- _Exercise instructions_: Select, from the data, each line where "Blender" occurs.
>> Begin Entries supplied
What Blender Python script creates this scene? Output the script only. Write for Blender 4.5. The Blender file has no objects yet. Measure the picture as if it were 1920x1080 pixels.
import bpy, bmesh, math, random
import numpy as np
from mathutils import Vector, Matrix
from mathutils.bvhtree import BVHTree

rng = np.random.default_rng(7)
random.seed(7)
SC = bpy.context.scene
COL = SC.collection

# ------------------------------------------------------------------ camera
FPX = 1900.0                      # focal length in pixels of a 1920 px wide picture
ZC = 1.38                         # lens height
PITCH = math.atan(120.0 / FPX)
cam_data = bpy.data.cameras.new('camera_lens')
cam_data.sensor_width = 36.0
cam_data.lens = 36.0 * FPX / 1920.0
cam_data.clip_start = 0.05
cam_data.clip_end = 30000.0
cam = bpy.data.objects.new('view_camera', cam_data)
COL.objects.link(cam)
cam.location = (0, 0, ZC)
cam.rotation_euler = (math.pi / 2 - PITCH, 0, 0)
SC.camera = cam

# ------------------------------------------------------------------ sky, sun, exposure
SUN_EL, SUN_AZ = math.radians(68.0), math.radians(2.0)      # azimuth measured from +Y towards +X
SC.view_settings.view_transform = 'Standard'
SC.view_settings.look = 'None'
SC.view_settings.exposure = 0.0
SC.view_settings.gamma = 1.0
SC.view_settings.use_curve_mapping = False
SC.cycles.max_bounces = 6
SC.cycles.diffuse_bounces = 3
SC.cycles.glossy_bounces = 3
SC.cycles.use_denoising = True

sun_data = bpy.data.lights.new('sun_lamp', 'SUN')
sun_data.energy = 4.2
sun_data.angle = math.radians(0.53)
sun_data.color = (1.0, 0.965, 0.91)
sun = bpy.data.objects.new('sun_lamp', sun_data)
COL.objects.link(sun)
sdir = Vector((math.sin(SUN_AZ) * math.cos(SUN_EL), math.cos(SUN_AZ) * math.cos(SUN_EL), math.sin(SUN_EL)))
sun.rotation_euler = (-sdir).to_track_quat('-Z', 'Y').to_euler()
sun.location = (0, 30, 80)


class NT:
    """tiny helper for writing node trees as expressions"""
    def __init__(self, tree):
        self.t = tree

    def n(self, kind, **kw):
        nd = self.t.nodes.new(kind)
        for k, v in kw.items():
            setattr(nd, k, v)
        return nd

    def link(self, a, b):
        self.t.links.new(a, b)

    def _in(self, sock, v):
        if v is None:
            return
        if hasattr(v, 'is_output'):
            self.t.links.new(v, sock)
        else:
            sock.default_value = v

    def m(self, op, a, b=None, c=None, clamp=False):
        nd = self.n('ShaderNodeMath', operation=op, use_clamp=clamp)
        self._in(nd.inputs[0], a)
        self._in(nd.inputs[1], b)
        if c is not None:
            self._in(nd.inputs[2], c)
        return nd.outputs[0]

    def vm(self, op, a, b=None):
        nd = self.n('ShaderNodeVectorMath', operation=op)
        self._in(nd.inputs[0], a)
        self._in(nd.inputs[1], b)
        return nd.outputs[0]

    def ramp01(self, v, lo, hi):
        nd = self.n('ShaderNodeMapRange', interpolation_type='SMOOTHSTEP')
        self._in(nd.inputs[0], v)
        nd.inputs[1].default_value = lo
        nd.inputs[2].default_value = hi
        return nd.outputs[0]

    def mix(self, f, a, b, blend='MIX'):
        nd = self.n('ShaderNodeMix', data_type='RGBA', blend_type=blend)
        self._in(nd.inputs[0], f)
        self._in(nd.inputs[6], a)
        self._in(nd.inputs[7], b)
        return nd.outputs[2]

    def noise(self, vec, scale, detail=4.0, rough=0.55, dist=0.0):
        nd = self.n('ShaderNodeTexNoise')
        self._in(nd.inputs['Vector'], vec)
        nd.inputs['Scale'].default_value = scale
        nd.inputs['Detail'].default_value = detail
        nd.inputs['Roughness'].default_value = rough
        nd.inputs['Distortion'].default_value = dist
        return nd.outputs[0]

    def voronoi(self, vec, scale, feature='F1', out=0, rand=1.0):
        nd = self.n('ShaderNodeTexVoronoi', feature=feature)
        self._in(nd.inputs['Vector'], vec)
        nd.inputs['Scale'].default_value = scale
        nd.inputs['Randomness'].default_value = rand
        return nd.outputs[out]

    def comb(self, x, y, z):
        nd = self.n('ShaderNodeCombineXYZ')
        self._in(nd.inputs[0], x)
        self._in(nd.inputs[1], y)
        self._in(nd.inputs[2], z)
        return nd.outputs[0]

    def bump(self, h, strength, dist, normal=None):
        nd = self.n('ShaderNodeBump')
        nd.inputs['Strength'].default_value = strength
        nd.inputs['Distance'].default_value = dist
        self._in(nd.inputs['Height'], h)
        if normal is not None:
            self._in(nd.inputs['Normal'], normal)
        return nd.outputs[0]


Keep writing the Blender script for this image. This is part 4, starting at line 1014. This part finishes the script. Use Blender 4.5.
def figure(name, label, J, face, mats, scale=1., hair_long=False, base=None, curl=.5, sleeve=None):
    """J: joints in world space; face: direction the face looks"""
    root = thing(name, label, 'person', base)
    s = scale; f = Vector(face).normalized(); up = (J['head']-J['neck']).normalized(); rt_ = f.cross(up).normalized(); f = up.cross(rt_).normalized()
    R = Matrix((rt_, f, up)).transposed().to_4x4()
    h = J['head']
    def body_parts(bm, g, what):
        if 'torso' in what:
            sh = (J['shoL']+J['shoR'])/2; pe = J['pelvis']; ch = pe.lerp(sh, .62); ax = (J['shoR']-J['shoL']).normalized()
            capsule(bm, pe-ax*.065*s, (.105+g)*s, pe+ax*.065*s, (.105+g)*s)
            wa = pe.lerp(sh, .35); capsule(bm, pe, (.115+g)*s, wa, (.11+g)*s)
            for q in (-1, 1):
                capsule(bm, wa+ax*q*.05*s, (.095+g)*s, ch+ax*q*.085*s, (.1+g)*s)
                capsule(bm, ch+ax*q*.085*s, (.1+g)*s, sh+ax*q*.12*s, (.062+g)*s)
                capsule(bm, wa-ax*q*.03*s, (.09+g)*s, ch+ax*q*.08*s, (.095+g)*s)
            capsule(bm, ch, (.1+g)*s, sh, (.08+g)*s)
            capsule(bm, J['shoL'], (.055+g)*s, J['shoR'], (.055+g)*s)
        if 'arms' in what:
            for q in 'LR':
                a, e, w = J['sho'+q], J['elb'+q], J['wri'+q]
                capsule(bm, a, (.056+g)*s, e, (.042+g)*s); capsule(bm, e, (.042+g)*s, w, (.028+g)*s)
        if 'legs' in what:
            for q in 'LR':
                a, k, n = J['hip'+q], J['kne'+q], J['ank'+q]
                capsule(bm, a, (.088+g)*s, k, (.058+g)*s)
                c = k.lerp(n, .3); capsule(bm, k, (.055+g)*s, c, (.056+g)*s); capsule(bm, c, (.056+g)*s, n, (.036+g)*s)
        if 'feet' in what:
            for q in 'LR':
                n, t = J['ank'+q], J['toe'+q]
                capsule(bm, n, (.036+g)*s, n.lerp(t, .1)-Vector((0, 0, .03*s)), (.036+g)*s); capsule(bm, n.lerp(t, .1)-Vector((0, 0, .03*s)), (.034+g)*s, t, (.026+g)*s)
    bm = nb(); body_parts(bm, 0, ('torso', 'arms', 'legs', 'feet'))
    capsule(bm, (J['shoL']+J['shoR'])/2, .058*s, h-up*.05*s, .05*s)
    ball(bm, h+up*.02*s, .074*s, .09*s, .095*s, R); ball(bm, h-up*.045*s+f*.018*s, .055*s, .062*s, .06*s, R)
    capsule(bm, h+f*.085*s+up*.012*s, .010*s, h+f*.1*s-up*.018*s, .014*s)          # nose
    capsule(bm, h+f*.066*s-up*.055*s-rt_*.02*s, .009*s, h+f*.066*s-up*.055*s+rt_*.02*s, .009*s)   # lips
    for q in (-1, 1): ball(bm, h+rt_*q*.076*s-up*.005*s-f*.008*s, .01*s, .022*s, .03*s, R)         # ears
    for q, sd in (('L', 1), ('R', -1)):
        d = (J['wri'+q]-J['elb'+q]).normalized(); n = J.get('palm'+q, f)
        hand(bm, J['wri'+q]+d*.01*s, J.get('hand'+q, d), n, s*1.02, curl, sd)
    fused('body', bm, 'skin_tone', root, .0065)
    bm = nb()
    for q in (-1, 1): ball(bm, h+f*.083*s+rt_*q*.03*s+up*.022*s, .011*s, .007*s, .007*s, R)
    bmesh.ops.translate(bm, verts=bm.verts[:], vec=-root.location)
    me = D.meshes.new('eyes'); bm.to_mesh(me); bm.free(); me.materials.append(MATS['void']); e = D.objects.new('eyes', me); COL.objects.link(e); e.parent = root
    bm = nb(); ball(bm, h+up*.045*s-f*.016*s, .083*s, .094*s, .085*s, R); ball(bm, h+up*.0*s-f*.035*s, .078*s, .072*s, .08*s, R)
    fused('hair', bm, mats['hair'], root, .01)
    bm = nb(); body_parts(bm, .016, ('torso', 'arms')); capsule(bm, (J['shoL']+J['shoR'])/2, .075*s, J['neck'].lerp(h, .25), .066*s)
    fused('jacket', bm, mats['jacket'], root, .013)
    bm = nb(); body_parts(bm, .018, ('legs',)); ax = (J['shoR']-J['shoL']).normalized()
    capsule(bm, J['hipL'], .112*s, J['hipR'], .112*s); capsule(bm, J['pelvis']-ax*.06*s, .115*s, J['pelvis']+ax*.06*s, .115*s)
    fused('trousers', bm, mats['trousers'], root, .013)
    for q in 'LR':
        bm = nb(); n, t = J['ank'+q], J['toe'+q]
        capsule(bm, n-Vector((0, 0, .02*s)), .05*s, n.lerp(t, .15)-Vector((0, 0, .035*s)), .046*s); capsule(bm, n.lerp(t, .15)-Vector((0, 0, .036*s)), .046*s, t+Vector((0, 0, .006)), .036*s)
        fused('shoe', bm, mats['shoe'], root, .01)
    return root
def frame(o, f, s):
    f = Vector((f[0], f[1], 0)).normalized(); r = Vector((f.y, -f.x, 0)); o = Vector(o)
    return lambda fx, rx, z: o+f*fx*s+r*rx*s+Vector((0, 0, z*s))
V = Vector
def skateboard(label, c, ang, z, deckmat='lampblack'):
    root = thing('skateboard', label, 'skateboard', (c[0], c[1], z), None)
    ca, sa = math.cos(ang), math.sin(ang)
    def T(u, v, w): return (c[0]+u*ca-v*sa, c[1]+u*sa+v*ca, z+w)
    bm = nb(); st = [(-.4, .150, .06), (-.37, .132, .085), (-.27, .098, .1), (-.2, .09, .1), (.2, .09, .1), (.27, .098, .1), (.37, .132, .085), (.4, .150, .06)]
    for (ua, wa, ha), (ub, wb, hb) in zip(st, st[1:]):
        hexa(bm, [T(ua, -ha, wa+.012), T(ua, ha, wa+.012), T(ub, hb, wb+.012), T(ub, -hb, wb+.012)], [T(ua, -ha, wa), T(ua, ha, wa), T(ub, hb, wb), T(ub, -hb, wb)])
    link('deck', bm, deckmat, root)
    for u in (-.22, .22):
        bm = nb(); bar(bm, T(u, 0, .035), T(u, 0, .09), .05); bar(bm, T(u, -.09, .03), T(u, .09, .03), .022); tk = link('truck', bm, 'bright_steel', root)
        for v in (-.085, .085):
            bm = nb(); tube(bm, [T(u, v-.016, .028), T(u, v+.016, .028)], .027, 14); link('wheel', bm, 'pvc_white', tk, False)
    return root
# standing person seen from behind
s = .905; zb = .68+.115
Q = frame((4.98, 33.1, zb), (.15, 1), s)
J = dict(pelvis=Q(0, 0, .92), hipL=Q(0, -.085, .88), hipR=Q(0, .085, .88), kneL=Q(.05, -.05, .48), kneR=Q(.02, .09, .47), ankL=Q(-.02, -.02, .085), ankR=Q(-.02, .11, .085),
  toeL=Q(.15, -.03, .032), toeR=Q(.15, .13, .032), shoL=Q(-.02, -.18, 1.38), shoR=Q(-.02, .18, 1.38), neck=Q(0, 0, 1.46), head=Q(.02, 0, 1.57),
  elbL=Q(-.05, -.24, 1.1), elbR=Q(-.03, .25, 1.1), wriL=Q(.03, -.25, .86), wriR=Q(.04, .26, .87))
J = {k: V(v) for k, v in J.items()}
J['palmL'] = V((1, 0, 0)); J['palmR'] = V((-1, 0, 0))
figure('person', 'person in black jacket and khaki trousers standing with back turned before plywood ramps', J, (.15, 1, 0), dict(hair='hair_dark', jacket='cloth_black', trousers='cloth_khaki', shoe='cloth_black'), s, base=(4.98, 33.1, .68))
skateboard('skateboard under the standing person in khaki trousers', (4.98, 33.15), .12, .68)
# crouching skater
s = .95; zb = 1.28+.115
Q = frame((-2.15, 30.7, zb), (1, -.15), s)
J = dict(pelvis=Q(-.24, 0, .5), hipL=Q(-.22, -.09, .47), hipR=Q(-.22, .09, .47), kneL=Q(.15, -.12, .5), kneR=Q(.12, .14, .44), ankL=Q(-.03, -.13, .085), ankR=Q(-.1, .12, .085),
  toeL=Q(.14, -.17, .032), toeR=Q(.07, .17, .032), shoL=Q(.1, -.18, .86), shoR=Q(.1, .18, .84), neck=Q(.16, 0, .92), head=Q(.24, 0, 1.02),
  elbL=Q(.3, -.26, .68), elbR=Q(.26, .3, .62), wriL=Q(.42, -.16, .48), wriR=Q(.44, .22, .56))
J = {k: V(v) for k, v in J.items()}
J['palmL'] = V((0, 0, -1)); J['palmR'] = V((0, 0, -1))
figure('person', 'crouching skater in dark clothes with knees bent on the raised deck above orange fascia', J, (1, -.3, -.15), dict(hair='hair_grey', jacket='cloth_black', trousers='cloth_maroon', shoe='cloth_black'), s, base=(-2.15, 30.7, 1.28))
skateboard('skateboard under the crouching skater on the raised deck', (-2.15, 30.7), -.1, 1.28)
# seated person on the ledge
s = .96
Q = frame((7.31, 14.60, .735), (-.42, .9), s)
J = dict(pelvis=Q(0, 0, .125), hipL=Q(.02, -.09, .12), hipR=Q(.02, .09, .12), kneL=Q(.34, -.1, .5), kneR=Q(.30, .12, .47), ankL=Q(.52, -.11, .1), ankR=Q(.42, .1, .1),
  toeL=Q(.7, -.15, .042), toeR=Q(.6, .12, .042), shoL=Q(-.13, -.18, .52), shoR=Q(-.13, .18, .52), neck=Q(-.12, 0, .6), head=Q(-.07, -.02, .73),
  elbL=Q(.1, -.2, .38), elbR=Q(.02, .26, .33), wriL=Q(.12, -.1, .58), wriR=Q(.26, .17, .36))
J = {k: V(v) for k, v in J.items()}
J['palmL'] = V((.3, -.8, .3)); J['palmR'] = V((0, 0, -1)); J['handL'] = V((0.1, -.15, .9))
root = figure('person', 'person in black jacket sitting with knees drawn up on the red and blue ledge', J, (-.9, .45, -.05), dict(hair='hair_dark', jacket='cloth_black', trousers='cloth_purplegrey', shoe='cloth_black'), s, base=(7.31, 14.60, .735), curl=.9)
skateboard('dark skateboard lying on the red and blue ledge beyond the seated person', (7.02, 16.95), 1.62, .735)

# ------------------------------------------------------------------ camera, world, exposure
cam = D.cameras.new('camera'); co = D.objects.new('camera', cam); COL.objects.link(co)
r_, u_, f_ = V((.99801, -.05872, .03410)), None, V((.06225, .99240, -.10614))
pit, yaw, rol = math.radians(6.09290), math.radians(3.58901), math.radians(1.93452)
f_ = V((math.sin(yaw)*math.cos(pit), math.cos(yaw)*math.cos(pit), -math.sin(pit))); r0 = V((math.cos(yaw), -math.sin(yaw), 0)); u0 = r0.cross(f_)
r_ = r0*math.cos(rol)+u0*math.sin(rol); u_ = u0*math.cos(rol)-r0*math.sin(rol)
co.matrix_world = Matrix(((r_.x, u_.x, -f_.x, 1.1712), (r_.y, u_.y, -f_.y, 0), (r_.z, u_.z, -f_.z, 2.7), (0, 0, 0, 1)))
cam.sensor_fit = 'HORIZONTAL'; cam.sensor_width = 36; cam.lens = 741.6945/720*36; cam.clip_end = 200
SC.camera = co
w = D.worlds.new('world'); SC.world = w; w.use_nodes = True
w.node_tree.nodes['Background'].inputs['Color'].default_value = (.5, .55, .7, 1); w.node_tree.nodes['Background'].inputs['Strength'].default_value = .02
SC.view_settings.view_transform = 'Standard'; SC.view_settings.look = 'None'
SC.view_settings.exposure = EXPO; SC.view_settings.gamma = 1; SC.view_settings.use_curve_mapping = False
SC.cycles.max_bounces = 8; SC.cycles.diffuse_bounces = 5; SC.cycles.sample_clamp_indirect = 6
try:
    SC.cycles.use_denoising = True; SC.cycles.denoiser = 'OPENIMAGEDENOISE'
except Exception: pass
>> End Entries supplied
- _Task solution_:
What Blender Python script creates this scene? Output the script only. Write for Blender 4.5. The Blender file has no objects yet. Measure the picture as if it were 1920x1080 pixels.
Keep writing the Blender script for this image. This is part 4, starting at line 1014. This part finishes the script. Use Blender 4.5.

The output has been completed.